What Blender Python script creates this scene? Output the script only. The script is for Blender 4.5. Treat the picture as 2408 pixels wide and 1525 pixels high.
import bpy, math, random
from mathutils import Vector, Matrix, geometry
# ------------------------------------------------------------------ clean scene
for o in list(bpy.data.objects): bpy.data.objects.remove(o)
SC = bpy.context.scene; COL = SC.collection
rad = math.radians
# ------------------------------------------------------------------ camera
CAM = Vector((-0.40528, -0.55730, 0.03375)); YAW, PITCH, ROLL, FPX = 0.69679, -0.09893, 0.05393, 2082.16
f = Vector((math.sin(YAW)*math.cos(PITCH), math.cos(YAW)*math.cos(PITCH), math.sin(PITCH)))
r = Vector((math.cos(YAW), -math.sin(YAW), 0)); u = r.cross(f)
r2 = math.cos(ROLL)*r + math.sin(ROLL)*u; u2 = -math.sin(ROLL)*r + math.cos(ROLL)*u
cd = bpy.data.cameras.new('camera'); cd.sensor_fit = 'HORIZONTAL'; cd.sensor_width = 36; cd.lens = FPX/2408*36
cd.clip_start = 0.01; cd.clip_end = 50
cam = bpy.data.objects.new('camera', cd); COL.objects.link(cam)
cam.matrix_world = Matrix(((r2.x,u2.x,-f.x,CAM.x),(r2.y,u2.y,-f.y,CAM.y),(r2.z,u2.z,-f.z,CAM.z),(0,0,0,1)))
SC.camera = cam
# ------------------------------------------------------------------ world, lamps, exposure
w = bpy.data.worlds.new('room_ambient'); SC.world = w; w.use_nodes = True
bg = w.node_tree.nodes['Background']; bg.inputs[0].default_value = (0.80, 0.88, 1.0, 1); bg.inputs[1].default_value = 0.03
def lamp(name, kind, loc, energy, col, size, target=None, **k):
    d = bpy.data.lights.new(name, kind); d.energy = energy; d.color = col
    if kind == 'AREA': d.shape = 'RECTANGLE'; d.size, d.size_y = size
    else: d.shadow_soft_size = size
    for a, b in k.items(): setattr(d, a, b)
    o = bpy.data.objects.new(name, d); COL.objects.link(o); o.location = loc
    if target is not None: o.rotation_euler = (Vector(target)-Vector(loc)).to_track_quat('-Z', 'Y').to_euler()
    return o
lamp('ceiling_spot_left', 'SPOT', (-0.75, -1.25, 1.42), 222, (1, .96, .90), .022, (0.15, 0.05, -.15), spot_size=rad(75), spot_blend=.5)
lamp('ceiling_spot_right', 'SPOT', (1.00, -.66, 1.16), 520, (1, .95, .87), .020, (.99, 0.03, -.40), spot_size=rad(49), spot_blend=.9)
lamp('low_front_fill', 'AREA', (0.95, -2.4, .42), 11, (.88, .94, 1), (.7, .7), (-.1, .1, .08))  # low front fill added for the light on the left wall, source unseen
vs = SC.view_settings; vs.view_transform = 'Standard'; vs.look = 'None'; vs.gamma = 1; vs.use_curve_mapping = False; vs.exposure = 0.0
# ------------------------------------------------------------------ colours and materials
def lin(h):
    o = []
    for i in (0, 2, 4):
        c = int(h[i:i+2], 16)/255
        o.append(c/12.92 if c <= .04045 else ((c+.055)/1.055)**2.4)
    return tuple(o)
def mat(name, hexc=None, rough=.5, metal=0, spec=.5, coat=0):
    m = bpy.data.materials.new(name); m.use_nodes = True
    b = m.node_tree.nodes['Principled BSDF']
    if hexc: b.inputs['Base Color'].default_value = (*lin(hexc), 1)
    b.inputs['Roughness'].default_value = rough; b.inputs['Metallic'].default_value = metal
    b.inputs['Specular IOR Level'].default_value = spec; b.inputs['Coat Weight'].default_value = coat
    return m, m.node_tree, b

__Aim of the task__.
Print the material verbatim, all of it.

__Solution for this problem__.
What Blender Python script creates this scene? Output the script only. The script is for Blender 4.5. Treat the picture as 2408 pixels wide and 1525 pixels high.
import bpy, math, random
from mathutils import Vector, Matrix, geometry
# ------------------------------------------------------------------ clean scene
for o in list(bpy.data.objects): bpy.data.objects.remove(o)
SC = bpy.context.scene; COL = SC.collection
rad = math.radians
# ------------------------------------------------------------------ camera
CAM = Vector((-0.40528, -0.55730, 0.03375)); YAW, PITCH, ROLL, FPX = 0.69679, -0.09893, 0.05393, 2082.16
f = Vector((math.sin(YAW)*math.cos(PITCH), math.cos(YAW)*math.cos(PITCH), math.sin(PITCH)))
r = Vector((math.cos(YAW), -math.sin(YAW), 0)); u = r.cross(f)
r2 = math.cos(ROLL)*r + math.sin(ROLL)*u; u2 = -math.sin(ROLL)*r + math.cos(ROLL)*u
cd = bpy.data.cameras.new('camera'); cd.sensor_fit = 'HORIZONTAL'; cd.sensor_width = 36; cd.lens = FPX/2408*36
cd.clip_start = 0.01; cd.clip_end = 50
cam = bpy.data.objects.new('camera', cd); COL.objects.link(cam)
cam.matrix_world = Matrix(((r2.x,u2.x,-f.x,CAM.x),(r2.y,u2.y,-f.y,CAM.y),(r2.z,u2.z,-f.z,CAM.z),(0,0,0,1)))
SC.camera = cam
# ------------------------------------------------------------------ world, lamps, exposure
w = bpy.data.worlds.new('room_ambient'); SC.world = w; w.use_nodes = True
bg = w.node_tree.nodes['Background']; bg.inputs[0].default_value = (0.80, 0.88, 1.0, 1); bg.inputs[1].default_value = 0.03
def lamp(name, kind, loc, energy, col, size, target=None, **k):
    d = bpy.data.lights.new(name, kind); d.energy = energy; d.color = col
    if kind == 'AREA': d.shape = 'RECTANGLE'; d.size, d.size_y = size
    else: d.shadow_soft_size = size
    for a, b in k.items(): setattr(d, a, b)
    o = bpy.data.objects.new(name, d); COL.objects.link(o); o.location = loc
    if target is not None: o.rotation_euler = (Vector(target)-Vector(loc)).to_track_quat('-Z', 'Y').to_euler()
    return o
lamp('ceiling_spot_left', 'SPOT', (-0.75, -1.25, 1.42), 222, (1, .96, .90), .022, (0.15, 0.05, -.15), spot_size=rad(75), spot_blend=.5)
lamp('ceiling_spot_right', 'SPOT', (1.00, -.66, 1.16), 520, (1, .95, .87), .020, (.99, 0.03, -.40), spot_size=rad(49), spot_blend=.9)
lamp('low_front_fill', 'AREA', (0.95, -2.4, .42), 11, (.88, .94, 1), (.7, .7), (-.1, .1, .08))  # low front fill added for the light on the left wall, source unseen
vs = SC.view_settings; vs.view_transform = 'Standard'; vs.look = 'None'; vs.gamma = 1; vs.use_curve_mapping = False; vs.exposure = 0.0
# ------------------------------------------------------------------ colours and materials
def lin(h):
    o = []
    for i in (0, 2, 4):
        c = int(h[i:i+2], 16)/255
        o.append(c/12.92 if c <= .04045 else ((c+.055)/1.055)**2.4)
    return tuple(o)
def mat(name, hexc=None, rough=.5, metal=0, spec=.5, coat=0):
    m = bpy.data.materials.new(name); m.use_nodes = True
    b = m.node_tree.nodes['Principled BSDF']
    if hexc: b.inputs['Base Color'].default_value = (*lin(hexc), 1)
    b.inputs['Roughness'].default_value = rough; b.inputs['Metallic'].default_value = metal
    b.inputs['Specular IOR Level'].default_value = spec; b.inputs['Coat Weight'].default_value = coat
    return m, m.node_tree, b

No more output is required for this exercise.